**REQUEST:**
Can you restate the lines of the entries below, word for word, from the first one through the line that includes "def U(a, b): return random.uniform(a, b)"?

Dataset records:
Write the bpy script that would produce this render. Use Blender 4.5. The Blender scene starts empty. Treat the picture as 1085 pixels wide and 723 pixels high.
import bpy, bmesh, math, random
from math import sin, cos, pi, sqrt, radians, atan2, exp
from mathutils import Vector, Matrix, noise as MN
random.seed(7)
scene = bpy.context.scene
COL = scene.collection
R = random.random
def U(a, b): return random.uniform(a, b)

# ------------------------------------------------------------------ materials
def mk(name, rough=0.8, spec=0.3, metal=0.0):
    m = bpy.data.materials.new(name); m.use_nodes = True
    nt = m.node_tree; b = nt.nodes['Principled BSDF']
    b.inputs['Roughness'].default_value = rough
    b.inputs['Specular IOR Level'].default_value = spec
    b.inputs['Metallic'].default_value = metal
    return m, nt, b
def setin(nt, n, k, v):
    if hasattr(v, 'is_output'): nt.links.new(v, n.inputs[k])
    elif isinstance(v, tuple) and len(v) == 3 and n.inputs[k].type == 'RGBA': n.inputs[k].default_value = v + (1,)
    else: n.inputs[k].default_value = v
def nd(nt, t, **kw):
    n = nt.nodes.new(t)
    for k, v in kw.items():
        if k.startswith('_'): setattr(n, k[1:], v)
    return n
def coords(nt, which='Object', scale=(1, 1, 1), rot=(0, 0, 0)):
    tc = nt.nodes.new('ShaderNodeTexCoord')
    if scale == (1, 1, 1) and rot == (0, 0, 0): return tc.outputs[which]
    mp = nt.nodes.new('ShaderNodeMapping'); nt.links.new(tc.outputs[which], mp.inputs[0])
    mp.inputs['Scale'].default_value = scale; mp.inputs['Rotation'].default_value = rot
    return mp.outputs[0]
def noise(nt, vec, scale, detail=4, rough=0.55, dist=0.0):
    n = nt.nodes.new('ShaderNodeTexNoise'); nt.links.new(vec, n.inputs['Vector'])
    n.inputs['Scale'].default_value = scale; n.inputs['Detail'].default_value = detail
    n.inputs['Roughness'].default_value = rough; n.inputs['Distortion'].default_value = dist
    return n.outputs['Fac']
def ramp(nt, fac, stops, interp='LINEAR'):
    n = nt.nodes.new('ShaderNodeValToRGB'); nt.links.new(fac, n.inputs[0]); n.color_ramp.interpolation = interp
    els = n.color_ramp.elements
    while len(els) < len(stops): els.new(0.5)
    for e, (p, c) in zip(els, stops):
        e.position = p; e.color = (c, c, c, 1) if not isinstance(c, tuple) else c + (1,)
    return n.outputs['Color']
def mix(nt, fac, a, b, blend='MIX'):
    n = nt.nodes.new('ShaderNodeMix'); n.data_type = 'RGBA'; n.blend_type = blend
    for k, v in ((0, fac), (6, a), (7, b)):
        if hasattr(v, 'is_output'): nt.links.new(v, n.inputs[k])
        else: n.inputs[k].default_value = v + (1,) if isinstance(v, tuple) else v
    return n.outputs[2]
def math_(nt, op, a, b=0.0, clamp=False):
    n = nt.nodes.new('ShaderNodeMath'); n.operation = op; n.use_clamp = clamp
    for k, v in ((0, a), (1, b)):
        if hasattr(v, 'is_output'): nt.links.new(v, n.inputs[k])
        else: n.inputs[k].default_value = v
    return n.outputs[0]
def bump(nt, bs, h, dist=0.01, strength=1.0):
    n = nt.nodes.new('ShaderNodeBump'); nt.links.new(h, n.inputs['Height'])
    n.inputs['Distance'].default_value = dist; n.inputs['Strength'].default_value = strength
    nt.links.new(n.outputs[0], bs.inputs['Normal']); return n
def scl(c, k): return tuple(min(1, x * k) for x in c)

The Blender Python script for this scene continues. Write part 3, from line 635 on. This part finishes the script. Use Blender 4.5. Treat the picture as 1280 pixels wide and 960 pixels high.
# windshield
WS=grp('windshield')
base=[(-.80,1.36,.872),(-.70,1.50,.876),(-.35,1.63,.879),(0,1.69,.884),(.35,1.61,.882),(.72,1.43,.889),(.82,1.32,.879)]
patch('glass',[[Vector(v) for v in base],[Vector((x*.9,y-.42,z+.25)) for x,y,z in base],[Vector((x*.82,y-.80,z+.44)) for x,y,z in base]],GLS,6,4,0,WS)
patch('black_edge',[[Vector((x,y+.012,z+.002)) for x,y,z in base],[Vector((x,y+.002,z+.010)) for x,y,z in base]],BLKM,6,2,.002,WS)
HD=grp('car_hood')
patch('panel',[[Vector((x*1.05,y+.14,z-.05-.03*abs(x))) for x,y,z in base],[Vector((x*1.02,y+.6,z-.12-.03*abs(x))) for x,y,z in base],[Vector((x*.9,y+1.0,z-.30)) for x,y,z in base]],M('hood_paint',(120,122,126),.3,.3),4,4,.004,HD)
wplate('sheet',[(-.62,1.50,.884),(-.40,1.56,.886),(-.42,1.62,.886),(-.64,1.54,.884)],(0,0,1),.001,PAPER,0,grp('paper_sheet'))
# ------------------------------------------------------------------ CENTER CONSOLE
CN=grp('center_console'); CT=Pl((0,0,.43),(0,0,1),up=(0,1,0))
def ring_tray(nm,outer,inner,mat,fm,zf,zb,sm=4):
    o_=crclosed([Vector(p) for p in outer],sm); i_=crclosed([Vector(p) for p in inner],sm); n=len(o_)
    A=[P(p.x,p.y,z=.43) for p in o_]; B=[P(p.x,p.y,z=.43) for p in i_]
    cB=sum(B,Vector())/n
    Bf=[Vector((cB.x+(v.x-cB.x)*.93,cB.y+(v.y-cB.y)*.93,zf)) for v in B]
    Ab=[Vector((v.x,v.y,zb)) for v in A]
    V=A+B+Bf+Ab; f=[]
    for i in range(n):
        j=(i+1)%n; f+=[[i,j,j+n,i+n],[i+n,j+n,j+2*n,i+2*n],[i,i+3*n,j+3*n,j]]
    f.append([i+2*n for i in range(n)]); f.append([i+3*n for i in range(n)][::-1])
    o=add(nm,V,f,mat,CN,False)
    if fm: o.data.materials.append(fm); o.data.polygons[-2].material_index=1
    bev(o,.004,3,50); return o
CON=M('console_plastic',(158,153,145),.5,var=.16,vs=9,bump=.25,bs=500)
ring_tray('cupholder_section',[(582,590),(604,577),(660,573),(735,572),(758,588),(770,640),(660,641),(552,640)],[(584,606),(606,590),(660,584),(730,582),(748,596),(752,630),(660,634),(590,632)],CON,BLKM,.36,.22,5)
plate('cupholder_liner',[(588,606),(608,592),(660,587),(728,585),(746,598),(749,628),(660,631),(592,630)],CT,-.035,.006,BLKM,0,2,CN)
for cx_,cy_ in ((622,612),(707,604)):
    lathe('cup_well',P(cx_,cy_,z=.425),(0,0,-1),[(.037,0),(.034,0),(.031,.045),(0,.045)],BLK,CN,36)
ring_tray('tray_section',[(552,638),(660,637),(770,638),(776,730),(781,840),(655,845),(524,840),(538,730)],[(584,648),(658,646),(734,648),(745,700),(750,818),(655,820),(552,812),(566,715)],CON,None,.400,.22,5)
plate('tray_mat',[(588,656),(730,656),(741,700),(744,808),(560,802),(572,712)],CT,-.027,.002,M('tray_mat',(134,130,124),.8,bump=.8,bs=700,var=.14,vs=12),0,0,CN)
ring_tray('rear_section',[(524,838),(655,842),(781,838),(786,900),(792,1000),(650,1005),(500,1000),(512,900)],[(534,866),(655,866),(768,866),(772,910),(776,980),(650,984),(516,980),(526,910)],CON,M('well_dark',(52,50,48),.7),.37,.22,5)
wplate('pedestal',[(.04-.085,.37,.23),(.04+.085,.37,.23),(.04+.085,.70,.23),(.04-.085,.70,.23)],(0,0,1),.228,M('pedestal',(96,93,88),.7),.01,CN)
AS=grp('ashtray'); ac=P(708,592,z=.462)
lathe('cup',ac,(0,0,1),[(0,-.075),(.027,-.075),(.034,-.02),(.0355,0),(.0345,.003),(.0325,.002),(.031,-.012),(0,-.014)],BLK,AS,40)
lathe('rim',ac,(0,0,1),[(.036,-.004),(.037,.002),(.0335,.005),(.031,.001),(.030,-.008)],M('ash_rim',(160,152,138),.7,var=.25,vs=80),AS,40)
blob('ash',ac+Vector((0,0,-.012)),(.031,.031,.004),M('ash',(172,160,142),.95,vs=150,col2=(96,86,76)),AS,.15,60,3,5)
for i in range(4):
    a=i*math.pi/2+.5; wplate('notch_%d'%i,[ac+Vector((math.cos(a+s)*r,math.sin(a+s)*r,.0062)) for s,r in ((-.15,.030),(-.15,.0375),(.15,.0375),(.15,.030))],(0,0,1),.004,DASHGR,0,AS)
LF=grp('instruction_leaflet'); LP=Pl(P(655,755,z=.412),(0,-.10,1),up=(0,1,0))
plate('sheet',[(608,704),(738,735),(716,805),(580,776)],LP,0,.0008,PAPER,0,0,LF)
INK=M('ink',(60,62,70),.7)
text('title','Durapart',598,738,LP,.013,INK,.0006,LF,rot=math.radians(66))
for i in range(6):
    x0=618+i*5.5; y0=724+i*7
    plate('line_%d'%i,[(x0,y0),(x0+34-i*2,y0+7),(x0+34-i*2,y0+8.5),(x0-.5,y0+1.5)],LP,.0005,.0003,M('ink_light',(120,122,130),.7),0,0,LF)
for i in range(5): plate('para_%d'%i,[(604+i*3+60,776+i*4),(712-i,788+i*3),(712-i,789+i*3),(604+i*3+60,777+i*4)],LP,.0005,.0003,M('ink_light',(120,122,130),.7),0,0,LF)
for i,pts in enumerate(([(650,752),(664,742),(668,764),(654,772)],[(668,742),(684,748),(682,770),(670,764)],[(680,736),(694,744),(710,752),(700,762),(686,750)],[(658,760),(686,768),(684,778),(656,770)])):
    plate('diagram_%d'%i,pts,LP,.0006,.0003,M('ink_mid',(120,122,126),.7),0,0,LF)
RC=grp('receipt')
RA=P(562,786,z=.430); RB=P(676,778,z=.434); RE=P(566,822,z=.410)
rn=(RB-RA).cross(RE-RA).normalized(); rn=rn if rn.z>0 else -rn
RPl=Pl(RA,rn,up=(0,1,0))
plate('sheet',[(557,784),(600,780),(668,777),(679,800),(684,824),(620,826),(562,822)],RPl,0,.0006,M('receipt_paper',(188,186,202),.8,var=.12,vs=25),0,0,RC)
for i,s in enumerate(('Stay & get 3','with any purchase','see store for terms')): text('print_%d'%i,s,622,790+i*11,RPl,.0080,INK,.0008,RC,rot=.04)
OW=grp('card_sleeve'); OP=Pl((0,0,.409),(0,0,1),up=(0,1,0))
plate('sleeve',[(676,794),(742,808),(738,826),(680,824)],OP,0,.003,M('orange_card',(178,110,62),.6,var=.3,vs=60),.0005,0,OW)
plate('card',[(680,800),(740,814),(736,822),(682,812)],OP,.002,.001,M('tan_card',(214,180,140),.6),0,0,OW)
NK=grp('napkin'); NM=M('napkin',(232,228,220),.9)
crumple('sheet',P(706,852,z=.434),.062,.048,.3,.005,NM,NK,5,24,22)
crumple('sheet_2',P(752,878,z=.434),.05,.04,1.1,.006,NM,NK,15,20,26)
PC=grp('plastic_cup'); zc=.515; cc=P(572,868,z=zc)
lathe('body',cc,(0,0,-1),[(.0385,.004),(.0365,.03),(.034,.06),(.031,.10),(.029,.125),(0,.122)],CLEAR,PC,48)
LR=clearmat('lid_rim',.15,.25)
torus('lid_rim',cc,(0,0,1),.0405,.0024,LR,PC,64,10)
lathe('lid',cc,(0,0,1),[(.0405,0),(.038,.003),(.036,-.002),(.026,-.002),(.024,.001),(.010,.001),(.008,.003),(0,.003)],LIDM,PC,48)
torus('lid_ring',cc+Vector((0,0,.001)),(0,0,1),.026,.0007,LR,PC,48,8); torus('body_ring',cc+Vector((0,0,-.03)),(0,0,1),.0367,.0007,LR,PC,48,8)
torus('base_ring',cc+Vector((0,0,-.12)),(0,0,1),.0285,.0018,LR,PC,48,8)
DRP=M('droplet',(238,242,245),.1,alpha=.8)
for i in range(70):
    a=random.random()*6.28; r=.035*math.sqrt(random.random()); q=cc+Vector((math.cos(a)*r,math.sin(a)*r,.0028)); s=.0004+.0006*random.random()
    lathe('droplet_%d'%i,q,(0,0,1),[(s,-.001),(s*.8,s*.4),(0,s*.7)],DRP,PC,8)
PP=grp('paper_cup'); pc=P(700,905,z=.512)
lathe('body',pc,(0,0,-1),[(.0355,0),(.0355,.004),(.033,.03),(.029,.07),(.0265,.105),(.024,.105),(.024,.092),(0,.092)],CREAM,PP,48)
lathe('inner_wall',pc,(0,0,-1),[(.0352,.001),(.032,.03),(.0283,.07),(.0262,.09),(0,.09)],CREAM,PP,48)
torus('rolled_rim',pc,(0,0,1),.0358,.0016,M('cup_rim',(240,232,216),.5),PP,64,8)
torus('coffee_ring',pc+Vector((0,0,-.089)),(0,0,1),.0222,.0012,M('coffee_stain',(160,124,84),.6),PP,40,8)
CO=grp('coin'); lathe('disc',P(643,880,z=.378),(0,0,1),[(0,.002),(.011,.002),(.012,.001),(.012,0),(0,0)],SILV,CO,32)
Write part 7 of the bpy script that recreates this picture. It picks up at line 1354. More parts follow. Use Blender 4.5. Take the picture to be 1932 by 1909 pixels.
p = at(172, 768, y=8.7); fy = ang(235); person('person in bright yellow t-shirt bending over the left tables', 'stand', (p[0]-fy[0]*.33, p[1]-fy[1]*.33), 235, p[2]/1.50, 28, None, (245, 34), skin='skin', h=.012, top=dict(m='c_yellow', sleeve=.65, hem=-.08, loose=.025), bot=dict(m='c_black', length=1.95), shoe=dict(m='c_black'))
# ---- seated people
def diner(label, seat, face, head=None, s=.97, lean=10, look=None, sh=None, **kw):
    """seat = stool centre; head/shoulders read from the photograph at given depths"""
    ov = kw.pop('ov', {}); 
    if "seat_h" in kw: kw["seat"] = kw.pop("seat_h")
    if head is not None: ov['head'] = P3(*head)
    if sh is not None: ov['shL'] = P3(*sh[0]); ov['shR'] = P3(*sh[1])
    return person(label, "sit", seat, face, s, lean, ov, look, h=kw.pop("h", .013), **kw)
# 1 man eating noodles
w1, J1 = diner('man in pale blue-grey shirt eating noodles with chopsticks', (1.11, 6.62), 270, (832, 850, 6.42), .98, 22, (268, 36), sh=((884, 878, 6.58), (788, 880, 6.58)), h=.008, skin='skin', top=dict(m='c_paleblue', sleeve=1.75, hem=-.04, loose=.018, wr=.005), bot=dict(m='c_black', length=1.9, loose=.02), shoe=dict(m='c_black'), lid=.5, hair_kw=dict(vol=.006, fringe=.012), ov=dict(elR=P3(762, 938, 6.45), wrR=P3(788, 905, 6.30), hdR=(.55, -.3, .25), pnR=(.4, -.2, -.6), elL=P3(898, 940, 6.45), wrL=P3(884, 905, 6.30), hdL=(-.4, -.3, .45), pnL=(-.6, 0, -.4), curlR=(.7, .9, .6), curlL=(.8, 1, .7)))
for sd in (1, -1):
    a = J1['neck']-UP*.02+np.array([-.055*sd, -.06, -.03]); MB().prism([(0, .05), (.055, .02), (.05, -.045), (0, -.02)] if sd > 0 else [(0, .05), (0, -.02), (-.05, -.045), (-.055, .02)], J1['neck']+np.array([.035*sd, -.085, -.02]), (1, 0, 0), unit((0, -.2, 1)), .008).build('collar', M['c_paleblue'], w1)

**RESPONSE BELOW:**
Write the bpy script that would produce this render. Use Blender 4.5. The Blender scene starts empty. Treat the picture as 1085 pixels wide and 723 pixels high.
import bpy, bmesh, math, random
from math import sin, cos, pi, sqrt, radians, atan2, exp
from mathutils import Vector, Matrix, noise as MN
random.seed(7)
scene = bpy.context.scene
COL = scene.collection
R = random.random
def U(a, b): return random.uniform(a, b)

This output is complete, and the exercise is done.